## [Data entries]
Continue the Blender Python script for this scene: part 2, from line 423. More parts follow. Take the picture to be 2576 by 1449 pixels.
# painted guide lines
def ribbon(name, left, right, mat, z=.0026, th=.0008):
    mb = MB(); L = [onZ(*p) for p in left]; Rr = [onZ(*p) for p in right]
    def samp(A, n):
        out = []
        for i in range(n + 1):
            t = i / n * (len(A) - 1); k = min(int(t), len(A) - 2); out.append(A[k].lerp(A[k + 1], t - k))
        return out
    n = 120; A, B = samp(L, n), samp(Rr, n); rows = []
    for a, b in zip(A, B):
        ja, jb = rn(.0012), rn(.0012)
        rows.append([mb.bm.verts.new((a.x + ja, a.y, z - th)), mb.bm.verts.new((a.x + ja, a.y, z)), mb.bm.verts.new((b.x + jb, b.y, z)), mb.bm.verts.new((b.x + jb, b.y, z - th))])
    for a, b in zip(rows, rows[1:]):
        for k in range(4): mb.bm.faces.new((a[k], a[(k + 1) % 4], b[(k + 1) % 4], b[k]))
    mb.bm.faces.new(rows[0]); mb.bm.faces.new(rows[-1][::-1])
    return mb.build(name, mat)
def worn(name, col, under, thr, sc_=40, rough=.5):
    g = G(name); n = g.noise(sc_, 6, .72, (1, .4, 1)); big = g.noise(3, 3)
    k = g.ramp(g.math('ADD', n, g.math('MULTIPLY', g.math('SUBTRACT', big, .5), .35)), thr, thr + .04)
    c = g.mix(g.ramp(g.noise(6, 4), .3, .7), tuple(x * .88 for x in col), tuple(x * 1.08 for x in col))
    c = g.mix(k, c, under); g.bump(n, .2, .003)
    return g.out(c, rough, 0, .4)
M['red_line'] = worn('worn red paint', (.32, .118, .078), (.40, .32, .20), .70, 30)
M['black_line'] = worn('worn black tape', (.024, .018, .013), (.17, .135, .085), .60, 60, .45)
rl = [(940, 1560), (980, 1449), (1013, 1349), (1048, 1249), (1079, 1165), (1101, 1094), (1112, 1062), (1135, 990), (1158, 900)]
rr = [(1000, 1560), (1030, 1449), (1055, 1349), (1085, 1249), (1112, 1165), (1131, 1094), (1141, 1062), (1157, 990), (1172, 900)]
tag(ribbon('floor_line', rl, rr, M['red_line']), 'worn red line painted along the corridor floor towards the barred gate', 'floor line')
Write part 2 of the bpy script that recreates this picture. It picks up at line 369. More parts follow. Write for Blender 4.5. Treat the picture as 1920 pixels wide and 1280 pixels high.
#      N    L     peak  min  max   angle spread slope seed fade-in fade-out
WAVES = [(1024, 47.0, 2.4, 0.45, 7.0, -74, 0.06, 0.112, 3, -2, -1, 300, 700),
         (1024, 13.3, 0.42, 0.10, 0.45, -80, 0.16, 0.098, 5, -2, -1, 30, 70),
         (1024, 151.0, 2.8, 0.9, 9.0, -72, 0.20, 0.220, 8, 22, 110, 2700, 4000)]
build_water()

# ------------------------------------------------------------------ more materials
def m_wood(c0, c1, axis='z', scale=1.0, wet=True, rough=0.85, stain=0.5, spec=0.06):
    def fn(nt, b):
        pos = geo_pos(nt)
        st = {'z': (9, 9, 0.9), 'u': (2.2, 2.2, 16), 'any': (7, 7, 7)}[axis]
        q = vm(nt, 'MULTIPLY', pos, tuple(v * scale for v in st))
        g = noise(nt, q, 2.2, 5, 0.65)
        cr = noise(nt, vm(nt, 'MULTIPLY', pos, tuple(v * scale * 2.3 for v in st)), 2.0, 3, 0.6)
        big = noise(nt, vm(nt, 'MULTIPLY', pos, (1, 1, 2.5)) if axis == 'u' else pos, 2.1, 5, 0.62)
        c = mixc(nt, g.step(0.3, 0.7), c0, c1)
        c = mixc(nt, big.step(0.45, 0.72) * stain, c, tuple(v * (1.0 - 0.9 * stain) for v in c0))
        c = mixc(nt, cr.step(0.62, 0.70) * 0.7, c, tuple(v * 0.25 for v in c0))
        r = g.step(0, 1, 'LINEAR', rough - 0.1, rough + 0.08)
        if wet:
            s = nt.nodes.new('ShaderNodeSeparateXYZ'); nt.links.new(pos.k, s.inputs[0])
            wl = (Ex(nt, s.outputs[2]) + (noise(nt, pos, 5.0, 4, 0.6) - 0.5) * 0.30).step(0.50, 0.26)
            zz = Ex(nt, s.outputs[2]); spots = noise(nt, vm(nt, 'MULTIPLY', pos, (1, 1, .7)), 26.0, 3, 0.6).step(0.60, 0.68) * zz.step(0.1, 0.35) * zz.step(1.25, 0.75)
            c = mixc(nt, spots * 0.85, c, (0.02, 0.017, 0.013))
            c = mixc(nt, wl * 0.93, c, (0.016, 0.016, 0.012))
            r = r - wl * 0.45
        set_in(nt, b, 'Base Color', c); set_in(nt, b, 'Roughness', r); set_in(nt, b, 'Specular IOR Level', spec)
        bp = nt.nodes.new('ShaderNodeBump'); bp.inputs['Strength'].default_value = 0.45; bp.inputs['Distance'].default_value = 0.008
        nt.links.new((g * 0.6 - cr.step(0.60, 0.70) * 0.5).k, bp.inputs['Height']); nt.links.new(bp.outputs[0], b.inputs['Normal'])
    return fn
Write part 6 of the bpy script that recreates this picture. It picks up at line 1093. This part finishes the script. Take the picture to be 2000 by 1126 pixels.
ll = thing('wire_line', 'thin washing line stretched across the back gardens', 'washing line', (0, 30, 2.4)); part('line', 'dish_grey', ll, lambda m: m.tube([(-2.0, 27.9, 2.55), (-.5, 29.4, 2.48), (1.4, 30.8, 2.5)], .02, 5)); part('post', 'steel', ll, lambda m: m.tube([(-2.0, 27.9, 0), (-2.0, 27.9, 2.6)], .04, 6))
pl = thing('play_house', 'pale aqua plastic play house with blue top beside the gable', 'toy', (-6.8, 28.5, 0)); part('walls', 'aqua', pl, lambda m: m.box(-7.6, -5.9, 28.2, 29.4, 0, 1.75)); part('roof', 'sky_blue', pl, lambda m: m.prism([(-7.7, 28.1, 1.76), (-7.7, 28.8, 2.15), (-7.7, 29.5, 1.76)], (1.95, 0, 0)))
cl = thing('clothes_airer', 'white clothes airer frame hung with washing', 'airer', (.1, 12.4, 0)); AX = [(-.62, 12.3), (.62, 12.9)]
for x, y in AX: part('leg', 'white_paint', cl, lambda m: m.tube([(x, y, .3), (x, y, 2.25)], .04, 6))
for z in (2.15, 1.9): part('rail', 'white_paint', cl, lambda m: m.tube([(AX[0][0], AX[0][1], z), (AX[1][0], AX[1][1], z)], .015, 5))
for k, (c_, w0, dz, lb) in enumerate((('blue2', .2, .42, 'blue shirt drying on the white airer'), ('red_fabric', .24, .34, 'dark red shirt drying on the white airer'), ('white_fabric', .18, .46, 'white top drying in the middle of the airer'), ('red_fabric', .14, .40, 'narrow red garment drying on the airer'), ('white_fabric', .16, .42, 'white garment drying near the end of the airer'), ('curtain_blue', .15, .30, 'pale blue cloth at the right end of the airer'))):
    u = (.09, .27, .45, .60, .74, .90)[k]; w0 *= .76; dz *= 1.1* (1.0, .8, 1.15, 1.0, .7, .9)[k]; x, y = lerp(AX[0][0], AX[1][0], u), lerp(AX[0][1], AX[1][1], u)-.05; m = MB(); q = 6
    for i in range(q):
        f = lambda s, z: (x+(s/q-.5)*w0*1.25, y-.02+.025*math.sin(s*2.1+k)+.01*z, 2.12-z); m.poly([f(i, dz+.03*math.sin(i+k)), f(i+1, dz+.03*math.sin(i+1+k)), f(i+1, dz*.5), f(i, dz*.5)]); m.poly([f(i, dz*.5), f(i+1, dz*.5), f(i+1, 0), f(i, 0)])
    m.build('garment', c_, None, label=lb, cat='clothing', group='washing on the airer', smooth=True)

## [WRITTEN PROBLEM]
Quote word for word every line from the one that has "Write part 2" through the one that has "build_water()".

## [SOLUTION TO THIS PROBLEM]
Write part 2 of the bpy script that recreates this picture. It picks up at line 369. More parts follow. Write for Blender 4.5. Treat the picture as 1920 pixels wide and 1280 pixels high.
#      N    L     peak  min  max   angle spread slope seed fade-in fade-out
WAVES = [(1024, 47.0, 2.4, 0.45, 7.0, -74, 0.06, 0.112, 3, -2, -1, 300, 700),
         (1024, 13.3, 0.42, 0.10, 0.45, -80, 0.16, 0.098, 5, -2, -1, 30, 70),
         (1024, 151.0, 2.8, 0.9, 9.0, -72, 0.20, 0.220, 8, 22, 110, 2700, 4000)]
build_water()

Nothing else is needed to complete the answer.